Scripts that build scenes
-- Start --
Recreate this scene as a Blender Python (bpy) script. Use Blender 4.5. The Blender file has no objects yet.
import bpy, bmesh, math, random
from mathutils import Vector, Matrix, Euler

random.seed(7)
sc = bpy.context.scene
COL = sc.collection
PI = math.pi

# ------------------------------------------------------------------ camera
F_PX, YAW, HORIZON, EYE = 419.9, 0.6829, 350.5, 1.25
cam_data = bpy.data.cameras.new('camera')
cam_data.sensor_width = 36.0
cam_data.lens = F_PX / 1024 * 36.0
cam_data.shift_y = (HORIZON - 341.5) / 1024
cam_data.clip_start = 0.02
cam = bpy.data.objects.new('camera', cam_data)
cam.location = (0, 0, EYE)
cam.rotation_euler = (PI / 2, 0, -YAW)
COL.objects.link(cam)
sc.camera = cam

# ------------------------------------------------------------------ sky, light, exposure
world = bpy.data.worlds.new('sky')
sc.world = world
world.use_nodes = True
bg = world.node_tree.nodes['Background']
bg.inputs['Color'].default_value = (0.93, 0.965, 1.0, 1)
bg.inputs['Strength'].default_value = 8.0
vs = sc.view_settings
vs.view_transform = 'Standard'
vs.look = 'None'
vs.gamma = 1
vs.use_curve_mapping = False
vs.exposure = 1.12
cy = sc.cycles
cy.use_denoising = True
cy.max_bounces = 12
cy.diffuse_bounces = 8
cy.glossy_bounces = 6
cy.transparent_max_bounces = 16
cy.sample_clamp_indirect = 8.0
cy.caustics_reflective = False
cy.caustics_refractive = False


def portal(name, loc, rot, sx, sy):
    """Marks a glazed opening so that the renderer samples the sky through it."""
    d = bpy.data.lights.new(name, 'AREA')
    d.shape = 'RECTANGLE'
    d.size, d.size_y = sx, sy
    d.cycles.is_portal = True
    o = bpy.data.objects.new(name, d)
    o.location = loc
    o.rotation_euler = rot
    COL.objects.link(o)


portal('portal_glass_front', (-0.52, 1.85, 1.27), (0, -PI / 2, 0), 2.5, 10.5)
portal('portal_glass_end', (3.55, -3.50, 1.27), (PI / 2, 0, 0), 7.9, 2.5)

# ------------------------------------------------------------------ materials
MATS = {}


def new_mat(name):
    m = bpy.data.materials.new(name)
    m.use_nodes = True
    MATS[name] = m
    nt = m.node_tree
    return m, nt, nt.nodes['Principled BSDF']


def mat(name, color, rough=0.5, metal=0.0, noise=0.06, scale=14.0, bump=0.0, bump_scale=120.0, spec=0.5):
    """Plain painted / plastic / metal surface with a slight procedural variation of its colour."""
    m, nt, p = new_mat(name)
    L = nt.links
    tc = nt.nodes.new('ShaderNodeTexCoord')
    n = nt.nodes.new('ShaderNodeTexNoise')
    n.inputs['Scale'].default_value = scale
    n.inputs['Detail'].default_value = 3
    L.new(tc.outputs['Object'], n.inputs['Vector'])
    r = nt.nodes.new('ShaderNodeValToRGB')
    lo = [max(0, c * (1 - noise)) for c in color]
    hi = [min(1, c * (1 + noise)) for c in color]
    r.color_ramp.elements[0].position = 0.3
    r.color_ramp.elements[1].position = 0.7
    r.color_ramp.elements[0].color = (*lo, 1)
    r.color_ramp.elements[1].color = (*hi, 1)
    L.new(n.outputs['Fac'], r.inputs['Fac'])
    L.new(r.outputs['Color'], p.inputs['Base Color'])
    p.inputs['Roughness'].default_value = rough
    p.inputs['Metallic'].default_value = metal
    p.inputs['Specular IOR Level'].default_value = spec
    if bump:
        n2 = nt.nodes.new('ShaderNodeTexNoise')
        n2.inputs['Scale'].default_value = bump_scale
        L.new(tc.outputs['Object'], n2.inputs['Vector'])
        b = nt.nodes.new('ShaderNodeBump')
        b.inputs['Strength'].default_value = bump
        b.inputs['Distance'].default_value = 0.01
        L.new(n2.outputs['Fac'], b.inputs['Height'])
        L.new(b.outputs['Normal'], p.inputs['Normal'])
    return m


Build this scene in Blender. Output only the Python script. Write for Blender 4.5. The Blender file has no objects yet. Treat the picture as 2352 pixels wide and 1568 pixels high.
-- End --
▶ **WHAT THE TASK REQUIRES**
Return the opening line of the data and every line after it through the line containing "PI = math.pi", please, exactly as written and with nothing added.

▶ **ANSWER TO THE EXERCISE**
Recreate this scene as a Blender Python (bpy) script. Use Blender 4.5. The Blender file has no objects yet.
import bpy, bmesh, math, random
from mathutils import Vector, Matrix, Euler

random.seed(7)
sc = bpy.context.scene
COL = sc.collection
PI = math.pi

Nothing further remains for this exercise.